Article Comment Centrist commented at 5/26/2010 4:53:00 PM:

Some people argue that "Guns don't kill people, people do." That's as much twisted logic as saying that "If everyone were armed, society would be safer" which harkins back the anarchy of the cowboy era or to the cold war argument of mutually assured destruction. To take those arguments to their logical conclusion,....if societies aren't safer with every country having nukes, we aren't safer with everyone having guns. They are far too easy to get; easier in this "civilized" country than anywhere else in the westernized world and our outrageous murder rates reflect that basic fact.

If we can't stop the killing through adolesent control, gang, drug or alcohol control,(and we haven't been able to) perhaps gun control is our only option.
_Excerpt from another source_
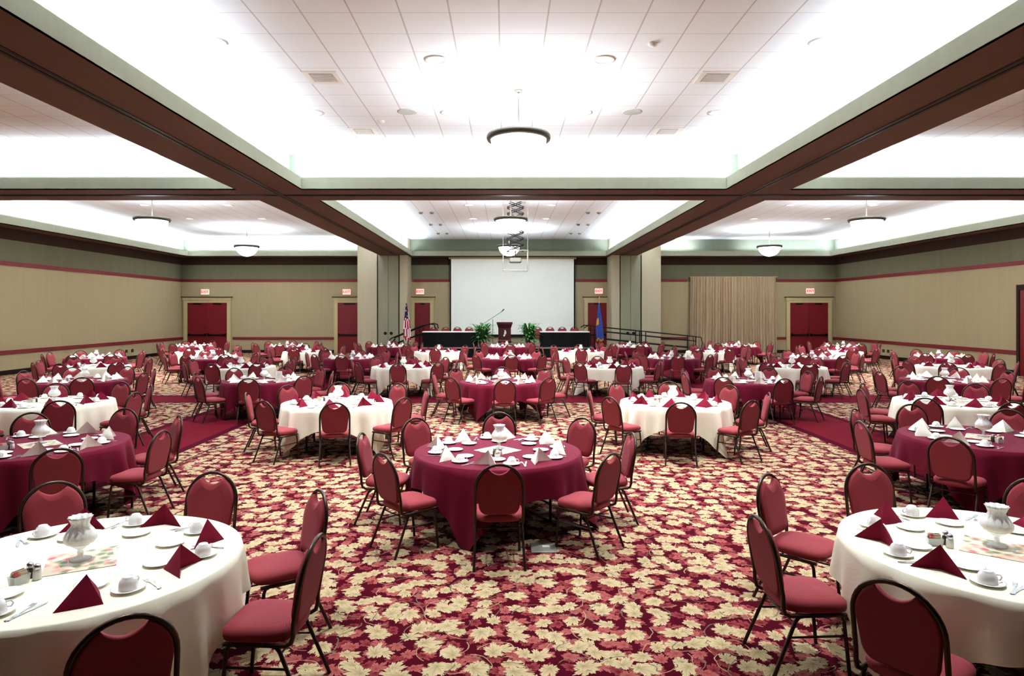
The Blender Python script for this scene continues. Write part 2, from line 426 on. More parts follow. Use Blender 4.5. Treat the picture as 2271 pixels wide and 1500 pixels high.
for x, y, l in ((.25, 12.03, 'large white bowl pendant hanging in the front centre bay'),
                (.2, 22.6, 'white bowl pendant behind the cross beam, partly crossed by the scissor lift'),
                (.2, 31.8, 'white bowl pendant hanging in front of the projection screen'),
                (-12.2, 22.6, 'nearer white bowl pendant in the left rear bay'),
                (-12.6, 31.9, 'farther white bowl pendant in the left rear bay'),
                (12.55, 22.7, 'nearer white bowl pendant in the right rear bay'),
                (12.9, 31.9, 'farther white bowl pendant in the right rear bay')):
    pendant(x, y, l)

def proj(x, y, z): return (1120+1450*x/y, 693-1450*(z-H0)/y)
VW = ('square white air vent with louvres in the %s of the front bay ceiling')
def vent(x, y, label):
    t = thing('air_vent', label, 'air vent', (x, y, ZC), 0, 'ceiling air vents')
    f = MB(); s = .3
    f.loft([[(a*k, b*k, z) for a, b in ((-1,-1),(1,-1),(1,1),(-1,1))] for k, z in ((s,0),(s,-.012),(s*.72,-.012),(s*.66,-.004))], cap=False)
    f.build('frame', M['white'], t); MB().box(-.2,.2,-.2,.2,-.006,-.001).build('recess', M['recess'], t)
    for k in range(6): MB().box(-.19, .19, -.17+k*.066, -.145+k*.066, -.02, -.006).build('louvre', M['white'], t)
for x, y, l in ((-3.17, 11.4, 'left front'), (3.66, 11.4, 'right front'), (-3.2, 14.8, 'left rear'), (3.67, 14.8, 'right rear')):
    vent(x, y, VW % l)
vent(-8.35, 10.9, 'white air vent at the left picture edge above the left beam')
def downlight(x, y, label):
    t = thing('recessed_downlight', label, 'downlight', (x, y, ZC), 0, 'recessed ceiling downlights')
    MB().lathe([(.19,0),(.19,-.012),(.14,-.014),(.13,-.003)], 20, cap=False).build('trim_ring', M['white'], t)
    MB().lathe([(.001,-.004),(.135,-.004)], 20, cap=False).build('lens', M['lens'], t)
for x, y, l in ((-1.12,10.6,'front left of the near pendant'),(1.6,10.6,'front right of the near pendant'),(-1.14,13.4,'rear left of the near pendant'),(1.6,13.4,'rear right of the near pendant'),
                (-3.9,13.4,'beside the bright left cove of the front bay'),(4.35,13.4,'beside the bright right cove of the front bay'),(-4.4,9.9,'left front of the front bay near the cove'),(4.8,9.9,'right front of the front bay near the cove')):
    downlight(x, y, 'small round recessed downlight ' + l)
for bx, nm in ((.2,'centre'),(-12.2,'left'),(12.5,'right')):
    for dx, dy, q in ((-1.6,25,'left front'),(1.6,25,'right front'),(-1.6,28.6,'left rear'),(1.6,28.6,'right rear')):
        downlight(bx+dx, dy, 'small recessed downlight, %s of four in the rear %s bay' % (q, nm))
for i, (x, y, l) in enumerate(((2.25, 9.95, 'small round smoke detector right of centre in the front bay ceiling'), (-2.65, 14.0, 'small round smoke detector at the left rear of the front bay'))):
    o = MB().lathe([(.075,0),(.075,-.02),(.05,-.05),(.001,-.055)], 16).build('smoke_detector', M['white'], None, (x, y, ZC)); tag(o, l, 'smoke detector')
for x, y, l in ((-2.0, 13.35, 'left'), (2.6, 13.35, 'right')):
    t = thing('ceiling_speaker', 'pale grey flush ceiling speaker %s of the pendant rod' % l, 'ceiling speaker', (x, y, ZC))
    MB().lathe([(.2,0),(.2,-.01),(.17,-.013),(.001,-.013)], 20).build('grille', M['speaker'], t)
for sx in (-1, 1):                       # track spots in the rear centre bay
    for k, (x, y) in enumerate(((3.2, 26.8), (3.65, 26.8), (3.2, 30.4), (3.65, 30.4), (3.2, 33.8), (3.65, 33.8))):
        o = MB(); o.lathe([(.1,0),(.1,-.015),(.075,-.02),(.07,-.05),(.06,-.07),(.001,-.07)], 14)
        o = o.build('spotlight', M['grey'], None, (.2+sx*x, y, ZC))
        tag(o, 'grey ceiling spotlight, %s of the %s pair on the %s of the rear centre bay' % ('inner' if k % 2 == 0 else 'outer', ('front','middle','back')[k//2], 'left' if sx < 0 else 'right'), 'spotlight', 'rear bay ceiling spotlights')

# scissor lift with projector
LX, LY = .38, 24.0
t = thing('projector_lift', 'scissor lift hanging from the ceiling and holding a projector cage', 'projector lift', (LX, LY, 0))
m = MB(); ztop, zbot = ZC-.03, 4.55; n = 8
for i in range(n):
    za = ztop-(ztop-zbot)*i/n; zb = ztop-(ztop-zbot)*(i+1)/n
    for yy in (-.2, .2):
        m.tube([(-.3,yy,za),(.3,yy,zb)], .016, 6); m.tube([(.3,yy,za),(-.3,yy,zb)], .016, 6)
    for xx in (-.3, .3): m.tube([(xx,-.2,zb),(xx,.2,zb)], .014, 6)
m.build('scissor_arms', M['black'], t)
MB().bevbox(-.4,.4,-.3,.3,ZC-.06,ZC-.001,.01).build('top_plate', M['grey'], t)
c = MB(); x0, x1, y0, y1, z0, z1 = -.45, .45, -.3, .3, 3.82, 4.55
for xx in (x0, x1):
    for yy in (y0, y1): c.tube([(xx,yy,z0),(xx,yy,z1)], .014, 6)
for zz in (z0, z1):
    for yy in (y0, y1): c.tube([(x0,yy,zz),(x1,yy,zz)], .014, 6)
    for xx in (x0, x1): c.tube([(xx,y0,zz),(xx,y1,zz)], .014, 6)
for xx in (x0, x1): c.tube([(xx,0,z1),(xx,0,ZC-.03)], .008, 6)
c.build('cage', M['grey'], t)
pr = thing('projector', 'dark video projector hanging inside the lift cage', 'projector', (LX, LY, 4.1))
MB().bevbox(-.22,.22,-.2,.2,.02,.19,.03).build('body', M['slot'], pr)
l = MB(); ring = lambda r, y: [(.08+r*math.cos(j*PI/8), y, .1+r*math.sin(j*PI/8)) for j in range(16)]
l.loft([ring(.06,.2), ring(.065,.27), ring(.05,.27)], 0, True); l.build('lens', M['black'], pr)
m = MB(); m.tube([(0,0,.19),(0,0,.45)], .02, 8); m.box(-.12,.12,-.1,.1,.185,.2); m.build('mount', M['black'], pr)

# ------------------------------------------------------------------ back wall furniture
s = thing('projection_screen', 'large white projection screen covering the middle of the back wall', 'screen', (.42, YB-.12, 0))
MB().box(-3.46, 3.46, -.01, .01, 1.05, 5.36).build('screen_fabric', M['screen'], s)
m = MB()
for x in (-3.53, 3.46): m.box(x, x+.07, -.016, .016, .98, 5.38)
m.box(-3.53, 3.53, -.016, .016, .92, 1.05); m.build('black_border', M['black'], s)
MB().bevbox(-3.6, 3.6, -.06, .115, 5.3, 5.399, .01).build('screen_case', M['frame'], s)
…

Seems we've tried everything else and the problem's getting worse.

 

Article Comment mr. jordan commented at 5/27/2010 5:37:00 AM:

Police need to trace the gun to its owner and, if necessary, hold that owner responsible for his actions in either providing the gun to the shooter or in failing to adequately secure the weapon.

It aggravates me that police never seem to report how the shooter got his weapon. Have we seen any reports on where the numerous local shooters got their gun?

When weapon providers begin to pay a price for making their weapon available, perhaps such incidents will decrease.